▶ **Goal of the exercise**: Quote the listing below word for word, stopping after the line that contains "PI = math.pi".

▶ **Material provided**:
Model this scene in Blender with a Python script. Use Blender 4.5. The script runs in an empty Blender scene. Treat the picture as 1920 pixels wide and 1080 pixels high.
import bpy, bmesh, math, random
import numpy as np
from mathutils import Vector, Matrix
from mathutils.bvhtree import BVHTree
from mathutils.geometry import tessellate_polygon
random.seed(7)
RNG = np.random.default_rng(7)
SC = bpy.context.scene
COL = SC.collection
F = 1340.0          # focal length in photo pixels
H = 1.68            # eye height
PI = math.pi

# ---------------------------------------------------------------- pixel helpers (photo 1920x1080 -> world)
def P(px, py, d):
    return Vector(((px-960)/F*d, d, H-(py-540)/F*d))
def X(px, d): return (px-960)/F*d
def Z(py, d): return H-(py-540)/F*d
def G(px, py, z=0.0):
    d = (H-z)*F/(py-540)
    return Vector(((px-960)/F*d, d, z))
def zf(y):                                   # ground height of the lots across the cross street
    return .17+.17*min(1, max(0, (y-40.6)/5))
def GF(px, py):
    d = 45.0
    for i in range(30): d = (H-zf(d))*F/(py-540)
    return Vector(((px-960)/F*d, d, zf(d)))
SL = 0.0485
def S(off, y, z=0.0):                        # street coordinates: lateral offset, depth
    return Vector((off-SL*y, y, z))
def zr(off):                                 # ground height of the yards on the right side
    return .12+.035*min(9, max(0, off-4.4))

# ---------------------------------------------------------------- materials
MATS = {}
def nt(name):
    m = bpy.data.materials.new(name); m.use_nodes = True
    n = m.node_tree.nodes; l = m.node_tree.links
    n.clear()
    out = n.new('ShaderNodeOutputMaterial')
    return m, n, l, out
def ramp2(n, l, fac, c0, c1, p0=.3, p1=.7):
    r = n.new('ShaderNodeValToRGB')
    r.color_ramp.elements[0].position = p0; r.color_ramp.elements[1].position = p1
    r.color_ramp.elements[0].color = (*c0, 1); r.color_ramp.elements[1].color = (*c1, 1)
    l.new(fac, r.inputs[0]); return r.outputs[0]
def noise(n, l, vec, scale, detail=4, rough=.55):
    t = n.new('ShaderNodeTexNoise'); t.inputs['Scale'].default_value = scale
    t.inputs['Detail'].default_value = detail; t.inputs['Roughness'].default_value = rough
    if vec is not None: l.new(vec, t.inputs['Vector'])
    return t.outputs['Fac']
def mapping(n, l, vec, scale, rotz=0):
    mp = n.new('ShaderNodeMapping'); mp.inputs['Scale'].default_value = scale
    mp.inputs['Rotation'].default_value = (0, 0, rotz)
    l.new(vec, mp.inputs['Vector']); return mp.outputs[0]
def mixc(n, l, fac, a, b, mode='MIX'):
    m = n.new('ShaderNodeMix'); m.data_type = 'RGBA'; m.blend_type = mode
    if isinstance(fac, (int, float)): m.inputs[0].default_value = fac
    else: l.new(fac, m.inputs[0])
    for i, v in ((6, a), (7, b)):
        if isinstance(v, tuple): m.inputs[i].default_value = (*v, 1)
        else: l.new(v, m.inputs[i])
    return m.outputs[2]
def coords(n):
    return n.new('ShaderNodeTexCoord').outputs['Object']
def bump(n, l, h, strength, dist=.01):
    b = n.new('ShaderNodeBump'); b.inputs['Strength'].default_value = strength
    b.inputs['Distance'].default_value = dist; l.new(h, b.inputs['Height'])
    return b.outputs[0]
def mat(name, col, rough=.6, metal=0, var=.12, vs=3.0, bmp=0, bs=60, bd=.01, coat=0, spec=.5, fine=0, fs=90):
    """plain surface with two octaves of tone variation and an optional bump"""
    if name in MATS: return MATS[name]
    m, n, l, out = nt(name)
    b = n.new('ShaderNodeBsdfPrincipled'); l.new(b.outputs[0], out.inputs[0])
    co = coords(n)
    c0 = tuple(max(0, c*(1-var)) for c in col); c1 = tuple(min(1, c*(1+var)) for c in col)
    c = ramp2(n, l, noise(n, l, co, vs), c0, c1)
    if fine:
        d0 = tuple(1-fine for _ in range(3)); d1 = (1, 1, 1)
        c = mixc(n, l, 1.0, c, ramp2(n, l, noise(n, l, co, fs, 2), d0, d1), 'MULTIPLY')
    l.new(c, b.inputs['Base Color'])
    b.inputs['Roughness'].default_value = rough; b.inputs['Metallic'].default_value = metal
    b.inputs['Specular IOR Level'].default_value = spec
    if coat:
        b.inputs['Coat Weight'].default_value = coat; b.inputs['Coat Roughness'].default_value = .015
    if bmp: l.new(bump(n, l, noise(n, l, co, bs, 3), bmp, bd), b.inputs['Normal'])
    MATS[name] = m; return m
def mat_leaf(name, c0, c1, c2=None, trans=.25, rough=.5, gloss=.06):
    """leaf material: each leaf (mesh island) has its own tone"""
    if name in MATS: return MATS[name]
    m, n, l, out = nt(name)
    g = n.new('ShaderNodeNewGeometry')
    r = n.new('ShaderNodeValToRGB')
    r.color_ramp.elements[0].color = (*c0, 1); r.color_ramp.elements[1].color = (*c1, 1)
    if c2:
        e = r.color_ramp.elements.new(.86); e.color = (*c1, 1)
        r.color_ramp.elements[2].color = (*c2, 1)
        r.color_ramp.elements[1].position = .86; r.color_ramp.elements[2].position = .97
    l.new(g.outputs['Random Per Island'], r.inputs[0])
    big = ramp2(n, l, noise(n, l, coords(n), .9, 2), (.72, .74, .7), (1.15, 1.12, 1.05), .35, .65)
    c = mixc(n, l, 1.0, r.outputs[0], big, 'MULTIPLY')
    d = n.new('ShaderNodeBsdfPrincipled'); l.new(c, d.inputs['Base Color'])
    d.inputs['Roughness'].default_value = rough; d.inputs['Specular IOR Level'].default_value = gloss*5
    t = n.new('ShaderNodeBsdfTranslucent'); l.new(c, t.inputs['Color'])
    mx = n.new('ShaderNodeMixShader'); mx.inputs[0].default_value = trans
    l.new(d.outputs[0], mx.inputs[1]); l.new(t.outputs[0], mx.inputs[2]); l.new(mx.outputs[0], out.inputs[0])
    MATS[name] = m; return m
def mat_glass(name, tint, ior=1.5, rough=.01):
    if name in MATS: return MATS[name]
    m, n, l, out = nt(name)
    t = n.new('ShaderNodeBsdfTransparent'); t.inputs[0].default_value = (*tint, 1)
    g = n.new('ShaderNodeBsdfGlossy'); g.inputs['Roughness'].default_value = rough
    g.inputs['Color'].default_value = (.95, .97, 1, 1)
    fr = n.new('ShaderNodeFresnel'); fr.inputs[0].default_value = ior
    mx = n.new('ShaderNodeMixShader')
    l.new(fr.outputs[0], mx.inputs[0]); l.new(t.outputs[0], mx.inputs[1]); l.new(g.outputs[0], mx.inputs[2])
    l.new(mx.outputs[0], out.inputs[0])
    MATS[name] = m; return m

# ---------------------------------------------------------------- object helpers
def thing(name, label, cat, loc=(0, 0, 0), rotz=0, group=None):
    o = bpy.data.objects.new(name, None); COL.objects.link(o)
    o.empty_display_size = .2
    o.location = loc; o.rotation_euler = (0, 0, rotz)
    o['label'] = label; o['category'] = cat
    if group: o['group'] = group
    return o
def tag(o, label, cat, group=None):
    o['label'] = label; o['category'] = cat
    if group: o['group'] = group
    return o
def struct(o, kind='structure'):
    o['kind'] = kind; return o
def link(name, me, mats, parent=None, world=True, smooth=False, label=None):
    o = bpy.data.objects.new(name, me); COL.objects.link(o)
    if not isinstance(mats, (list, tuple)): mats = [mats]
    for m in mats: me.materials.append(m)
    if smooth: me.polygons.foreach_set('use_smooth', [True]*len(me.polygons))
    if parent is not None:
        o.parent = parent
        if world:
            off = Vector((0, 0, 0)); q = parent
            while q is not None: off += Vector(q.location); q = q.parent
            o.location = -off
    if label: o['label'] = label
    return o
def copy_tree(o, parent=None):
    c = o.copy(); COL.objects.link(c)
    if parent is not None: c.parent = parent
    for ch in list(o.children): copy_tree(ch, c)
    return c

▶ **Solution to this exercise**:
Model this scene in Blender with a Python script. Use Blender 4.5. The script runs in an empty Blender scene. Treat the picture as 1920 pixels wide and 1080 pixels high.
import bpy, bmesh, math, random
import numpy as np
from mathutils import Vector, Matrix
from mathutils.bvhtree import BVHTree
from mathutils.geometry import tessellate_polygon
random.seed(7)
RNG = np.random.default_rng(7)
SC = bpy.context.scene
COL = SC.collection
F = 1340.0          # focal length in photo pixels
H = 1.68            # eye height
PI = math.pi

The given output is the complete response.